Prosecutors come up with new evidence against king's son-in-law
Court may ask Urdangarin and partner to post multi-million-euro bond for money they received
Anti-corruption prosecutors will present new evidence next month against Iñaki Urdangarin, the husband of Princess Cristina, and his former business partner Diego Torres alleging fraud and influence peddling stemming from contracts they received from the Balearic government.
Prosecutors have gathered information from the Finance Ministry that reportedly shows that Urdangarin's supposedly non-profit Nóos Institute charged 2.1 million euros to the Balearic government of which 878,000 euros could not be justified as expenses for the organization. The prosecutors are expected to ask a judge investigating the case in Mallorca to order Urdangarin and Torres to post a four-million-euro bond -- the same amount that investigators say was illegally obtained by the two men.

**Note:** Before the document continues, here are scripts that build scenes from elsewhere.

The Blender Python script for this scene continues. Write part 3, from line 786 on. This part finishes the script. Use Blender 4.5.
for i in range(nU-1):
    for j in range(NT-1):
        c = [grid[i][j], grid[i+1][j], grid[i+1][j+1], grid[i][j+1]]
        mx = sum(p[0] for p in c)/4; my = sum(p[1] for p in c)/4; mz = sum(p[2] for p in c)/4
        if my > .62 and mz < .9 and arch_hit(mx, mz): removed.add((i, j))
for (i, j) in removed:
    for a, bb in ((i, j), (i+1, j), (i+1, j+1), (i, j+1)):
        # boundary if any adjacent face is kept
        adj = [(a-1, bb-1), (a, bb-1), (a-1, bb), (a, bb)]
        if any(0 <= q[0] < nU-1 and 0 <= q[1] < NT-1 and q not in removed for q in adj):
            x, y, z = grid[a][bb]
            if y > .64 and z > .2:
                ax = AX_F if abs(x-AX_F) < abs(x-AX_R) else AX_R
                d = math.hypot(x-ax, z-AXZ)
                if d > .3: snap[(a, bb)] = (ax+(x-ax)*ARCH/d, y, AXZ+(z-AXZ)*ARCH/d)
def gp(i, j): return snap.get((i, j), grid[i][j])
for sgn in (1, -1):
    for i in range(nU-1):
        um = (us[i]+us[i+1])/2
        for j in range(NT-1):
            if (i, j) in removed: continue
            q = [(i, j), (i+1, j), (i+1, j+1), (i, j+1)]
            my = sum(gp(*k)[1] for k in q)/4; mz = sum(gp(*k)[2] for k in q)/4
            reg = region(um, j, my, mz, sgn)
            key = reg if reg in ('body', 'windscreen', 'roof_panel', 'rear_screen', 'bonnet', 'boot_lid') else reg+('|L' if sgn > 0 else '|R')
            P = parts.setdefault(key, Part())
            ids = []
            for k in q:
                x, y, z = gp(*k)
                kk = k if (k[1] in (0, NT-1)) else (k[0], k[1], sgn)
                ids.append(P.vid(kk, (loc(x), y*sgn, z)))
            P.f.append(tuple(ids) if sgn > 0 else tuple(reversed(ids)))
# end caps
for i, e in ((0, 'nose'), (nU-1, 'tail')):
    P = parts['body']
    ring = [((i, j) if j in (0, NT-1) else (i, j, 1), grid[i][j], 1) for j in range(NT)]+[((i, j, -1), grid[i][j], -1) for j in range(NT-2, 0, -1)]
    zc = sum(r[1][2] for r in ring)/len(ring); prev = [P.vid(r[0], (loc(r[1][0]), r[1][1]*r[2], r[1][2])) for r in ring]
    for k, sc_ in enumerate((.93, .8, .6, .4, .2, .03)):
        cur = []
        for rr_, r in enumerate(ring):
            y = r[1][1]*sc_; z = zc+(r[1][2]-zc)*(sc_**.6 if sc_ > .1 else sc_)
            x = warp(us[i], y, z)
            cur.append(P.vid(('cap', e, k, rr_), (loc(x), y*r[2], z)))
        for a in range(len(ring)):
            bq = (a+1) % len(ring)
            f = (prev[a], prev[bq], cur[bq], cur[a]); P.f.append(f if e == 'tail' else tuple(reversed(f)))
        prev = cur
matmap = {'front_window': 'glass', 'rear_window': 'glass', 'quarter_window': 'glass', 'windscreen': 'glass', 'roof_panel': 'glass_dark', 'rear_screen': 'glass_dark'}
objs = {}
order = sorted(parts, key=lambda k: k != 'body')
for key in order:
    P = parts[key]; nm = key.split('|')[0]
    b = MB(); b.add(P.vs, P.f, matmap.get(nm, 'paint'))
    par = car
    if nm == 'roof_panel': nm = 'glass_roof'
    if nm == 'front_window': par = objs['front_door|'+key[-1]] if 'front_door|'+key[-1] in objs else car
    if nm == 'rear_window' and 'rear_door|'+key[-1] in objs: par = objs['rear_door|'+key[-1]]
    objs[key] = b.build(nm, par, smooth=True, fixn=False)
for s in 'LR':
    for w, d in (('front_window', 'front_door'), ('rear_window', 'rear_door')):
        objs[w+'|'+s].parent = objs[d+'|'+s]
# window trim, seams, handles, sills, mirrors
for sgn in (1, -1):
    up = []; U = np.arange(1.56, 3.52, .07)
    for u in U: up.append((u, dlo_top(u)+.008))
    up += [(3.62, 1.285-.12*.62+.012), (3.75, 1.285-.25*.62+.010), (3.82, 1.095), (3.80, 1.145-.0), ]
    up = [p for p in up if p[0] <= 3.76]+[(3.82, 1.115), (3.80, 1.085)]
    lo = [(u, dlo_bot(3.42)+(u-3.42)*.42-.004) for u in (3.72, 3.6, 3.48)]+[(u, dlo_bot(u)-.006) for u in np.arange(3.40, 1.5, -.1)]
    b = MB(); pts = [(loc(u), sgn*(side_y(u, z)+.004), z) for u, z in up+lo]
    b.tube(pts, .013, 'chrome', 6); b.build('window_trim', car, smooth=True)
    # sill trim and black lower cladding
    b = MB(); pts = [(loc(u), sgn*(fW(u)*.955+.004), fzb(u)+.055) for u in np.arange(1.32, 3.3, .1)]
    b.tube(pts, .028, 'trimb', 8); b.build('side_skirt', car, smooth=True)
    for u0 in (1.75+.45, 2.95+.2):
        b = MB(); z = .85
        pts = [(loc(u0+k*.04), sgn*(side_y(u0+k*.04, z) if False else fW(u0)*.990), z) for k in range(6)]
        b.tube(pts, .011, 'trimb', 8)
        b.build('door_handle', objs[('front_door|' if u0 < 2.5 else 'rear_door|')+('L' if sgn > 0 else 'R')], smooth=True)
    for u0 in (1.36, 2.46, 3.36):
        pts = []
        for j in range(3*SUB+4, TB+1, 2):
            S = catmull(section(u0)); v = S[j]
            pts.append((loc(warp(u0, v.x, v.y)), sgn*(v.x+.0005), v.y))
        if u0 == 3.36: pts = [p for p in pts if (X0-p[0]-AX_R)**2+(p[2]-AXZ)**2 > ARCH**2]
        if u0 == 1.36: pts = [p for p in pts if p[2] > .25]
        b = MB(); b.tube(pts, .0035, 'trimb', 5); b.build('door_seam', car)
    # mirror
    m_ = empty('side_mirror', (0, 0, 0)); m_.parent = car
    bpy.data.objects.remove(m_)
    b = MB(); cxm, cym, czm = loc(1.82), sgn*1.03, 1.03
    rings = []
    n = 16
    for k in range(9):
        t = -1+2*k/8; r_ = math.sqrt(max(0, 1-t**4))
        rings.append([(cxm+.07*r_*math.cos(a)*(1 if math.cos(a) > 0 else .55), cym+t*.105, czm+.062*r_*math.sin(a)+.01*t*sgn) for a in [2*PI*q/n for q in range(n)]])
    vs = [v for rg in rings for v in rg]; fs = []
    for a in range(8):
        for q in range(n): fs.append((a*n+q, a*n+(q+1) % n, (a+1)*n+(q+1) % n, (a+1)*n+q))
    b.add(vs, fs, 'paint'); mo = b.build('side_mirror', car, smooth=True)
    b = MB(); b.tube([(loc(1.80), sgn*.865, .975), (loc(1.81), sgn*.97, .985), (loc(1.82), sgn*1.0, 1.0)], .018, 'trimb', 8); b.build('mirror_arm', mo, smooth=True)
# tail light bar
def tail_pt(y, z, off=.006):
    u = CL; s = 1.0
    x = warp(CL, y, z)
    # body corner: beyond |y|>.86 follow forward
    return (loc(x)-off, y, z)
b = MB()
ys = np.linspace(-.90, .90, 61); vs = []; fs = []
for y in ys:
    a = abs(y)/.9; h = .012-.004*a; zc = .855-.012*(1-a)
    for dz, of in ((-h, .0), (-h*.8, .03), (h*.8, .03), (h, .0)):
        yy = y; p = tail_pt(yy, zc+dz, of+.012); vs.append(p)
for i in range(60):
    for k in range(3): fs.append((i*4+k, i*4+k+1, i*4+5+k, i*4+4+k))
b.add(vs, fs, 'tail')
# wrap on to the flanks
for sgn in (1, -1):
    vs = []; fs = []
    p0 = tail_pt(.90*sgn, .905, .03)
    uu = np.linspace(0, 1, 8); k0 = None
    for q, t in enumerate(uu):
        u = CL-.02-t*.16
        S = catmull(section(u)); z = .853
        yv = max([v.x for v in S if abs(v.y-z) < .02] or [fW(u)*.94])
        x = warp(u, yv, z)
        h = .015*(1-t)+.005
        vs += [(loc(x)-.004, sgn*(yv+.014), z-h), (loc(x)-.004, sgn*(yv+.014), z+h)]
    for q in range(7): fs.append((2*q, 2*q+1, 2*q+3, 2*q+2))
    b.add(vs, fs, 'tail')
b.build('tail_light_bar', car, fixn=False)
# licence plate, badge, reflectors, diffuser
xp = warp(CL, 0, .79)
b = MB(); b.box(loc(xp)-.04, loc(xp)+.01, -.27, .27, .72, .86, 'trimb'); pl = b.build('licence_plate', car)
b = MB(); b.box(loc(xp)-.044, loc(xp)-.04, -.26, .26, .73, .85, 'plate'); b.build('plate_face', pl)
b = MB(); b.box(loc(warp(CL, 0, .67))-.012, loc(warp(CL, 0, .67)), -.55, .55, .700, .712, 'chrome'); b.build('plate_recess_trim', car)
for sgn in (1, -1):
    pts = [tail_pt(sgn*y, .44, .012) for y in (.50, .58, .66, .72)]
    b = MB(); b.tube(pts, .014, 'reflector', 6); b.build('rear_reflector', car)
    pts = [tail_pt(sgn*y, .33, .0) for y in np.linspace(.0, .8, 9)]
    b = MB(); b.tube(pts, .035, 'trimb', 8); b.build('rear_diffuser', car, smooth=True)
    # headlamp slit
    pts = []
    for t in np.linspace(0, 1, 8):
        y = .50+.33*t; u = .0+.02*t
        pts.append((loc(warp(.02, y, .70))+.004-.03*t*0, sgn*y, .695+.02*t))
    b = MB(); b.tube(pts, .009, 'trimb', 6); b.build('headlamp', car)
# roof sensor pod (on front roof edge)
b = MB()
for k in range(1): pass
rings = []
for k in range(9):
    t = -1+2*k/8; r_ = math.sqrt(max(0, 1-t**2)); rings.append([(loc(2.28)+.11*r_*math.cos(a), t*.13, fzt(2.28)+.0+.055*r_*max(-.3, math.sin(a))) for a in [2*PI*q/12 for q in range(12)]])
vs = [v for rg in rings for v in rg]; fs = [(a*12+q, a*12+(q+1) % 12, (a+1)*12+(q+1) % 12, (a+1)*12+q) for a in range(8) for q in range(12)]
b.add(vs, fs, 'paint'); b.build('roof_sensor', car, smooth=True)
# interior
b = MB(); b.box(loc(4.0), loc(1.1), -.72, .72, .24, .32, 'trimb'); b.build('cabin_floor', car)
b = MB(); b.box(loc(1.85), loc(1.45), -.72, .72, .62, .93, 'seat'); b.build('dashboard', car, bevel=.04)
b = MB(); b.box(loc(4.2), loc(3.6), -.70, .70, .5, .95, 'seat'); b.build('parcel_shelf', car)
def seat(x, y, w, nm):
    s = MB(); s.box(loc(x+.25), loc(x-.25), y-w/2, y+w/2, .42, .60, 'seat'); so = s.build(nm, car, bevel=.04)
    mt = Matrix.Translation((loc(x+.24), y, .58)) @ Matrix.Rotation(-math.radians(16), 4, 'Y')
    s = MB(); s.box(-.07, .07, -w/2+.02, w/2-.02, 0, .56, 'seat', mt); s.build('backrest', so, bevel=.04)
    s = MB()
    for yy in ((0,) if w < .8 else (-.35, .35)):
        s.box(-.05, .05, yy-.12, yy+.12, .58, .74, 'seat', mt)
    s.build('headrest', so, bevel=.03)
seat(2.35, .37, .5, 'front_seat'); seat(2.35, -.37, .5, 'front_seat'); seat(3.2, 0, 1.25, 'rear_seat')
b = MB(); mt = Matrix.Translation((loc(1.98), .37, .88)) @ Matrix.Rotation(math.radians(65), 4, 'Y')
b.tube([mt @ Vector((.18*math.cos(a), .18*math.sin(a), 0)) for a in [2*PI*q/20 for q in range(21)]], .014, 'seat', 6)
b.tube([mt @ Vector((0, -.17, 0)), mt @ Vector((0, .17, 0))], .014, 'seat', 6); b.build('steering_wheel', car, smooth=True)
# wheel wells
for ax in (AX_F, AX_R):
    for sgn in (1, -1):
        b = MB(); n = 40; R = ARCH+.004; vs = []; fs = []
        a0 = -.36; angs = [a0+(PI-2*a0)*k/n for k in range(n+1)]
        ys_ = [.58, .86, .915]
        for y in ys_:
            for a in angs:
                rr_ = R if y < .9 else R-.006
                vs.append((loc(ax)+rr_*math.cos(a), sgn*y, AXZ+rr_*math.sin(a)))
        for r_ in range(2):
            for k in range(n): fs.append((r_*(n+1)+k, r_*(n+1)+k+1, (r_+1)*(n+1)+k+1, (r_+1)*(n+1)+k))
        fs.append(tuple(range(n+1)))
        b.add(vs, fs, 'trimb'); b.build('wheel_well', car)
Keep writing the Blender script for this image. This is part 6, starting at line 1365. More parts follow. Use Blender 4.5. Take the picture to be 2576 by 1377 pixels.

The royal son-in-law and Torres have been formally targeted as suspects in the case in which investigators say they obtained some five million euros in contracts between 2004 and 2007 to organize sports and tourism conferences. The case has been ongoing for more than a year. Urdangarin faces three charges: influence peddling, public fraud and embezzlement.
Prosecutors said that they found that in some cases the Nóos Institute was filing bills for work before it was commissioned.
The judge investigating the case will soon receive the conclusions of three judicial commissions sent to Andorra, Switzerland and Luxembourg where Urdangarin is said to have opened bank accounts, sources say. The royal family member could be charged with tax evasion if the results of the investigation show that he deposited money in those tax havens.